Weiner had done this kind of thing before; Frank Pierson, who penned Dog Day Afternoon, Cool Hand Luke, and The Anderson Tapes (among many others) held the same position as Towne — “consulting producer” — for the third, fourth, and fifth seasons, and even nabbed a writing credit himself (Towne did not). And in a way, bringing such ‘70s legends into the mix just makes sense for Mad Men, a show that gathered enormous cultural capital and a fervent following in spite of the fact that it so often confounded expectations and steadfastly refused to please its audience. With its antihero characters, deliberate pacing, bizarre narrative detours (and, occasionally, dead ends), and general riskiness, Mad Men bucked the conventions of popular television in much the way that the films of the ‘70s whipped back against the dull, calculated safety of the studio boondoggles of the ‘60s.

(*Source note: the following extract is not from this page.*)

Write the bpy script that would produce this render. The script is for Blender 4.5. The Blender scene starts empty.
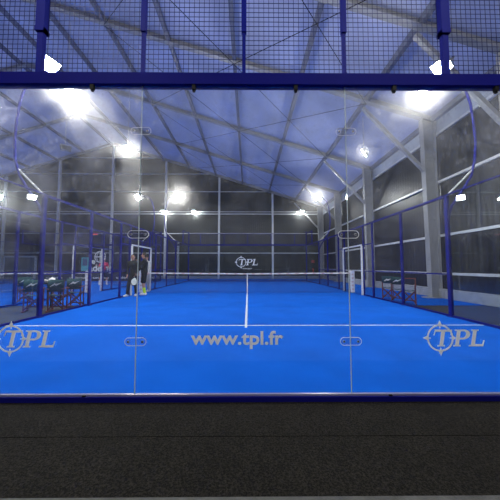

And the most interesting Towne/Mad Men connection point is Shampoo, the acclaimed 1975 picture that he penned with star Warren Beatty for director Hal Ashby. This scathingly funny comedy/drama was, likewise, set in the late 1960s, concerning a handsome con artist who screws his way into something resembling a discovery of his own, long-neglected soul. Shampoo’s setting differs from Mad Men’s, lounging in sunny California rather than hustling in New York, but it’s surely no coincidence that Towne’s first Mad Men episode was the Cali-obsessed “Time Zones,” and the subsequent half-seasons have pulsed with the promise of that other coast, of the freedom and ease it represents.

But by choosing to set their story in the recent past, in 1968 rather than the 1970s in which the film was made, Towne, Beatty, and Ashby were doing the same thing as much of contemporary cinema, and what Mad Men has followed their lead on: burning the 1960s to the ground. And its conclusion — which finds the man at its center morally whole but unquestionably, bleakly alone — may be the best guess yet as to where the series will land.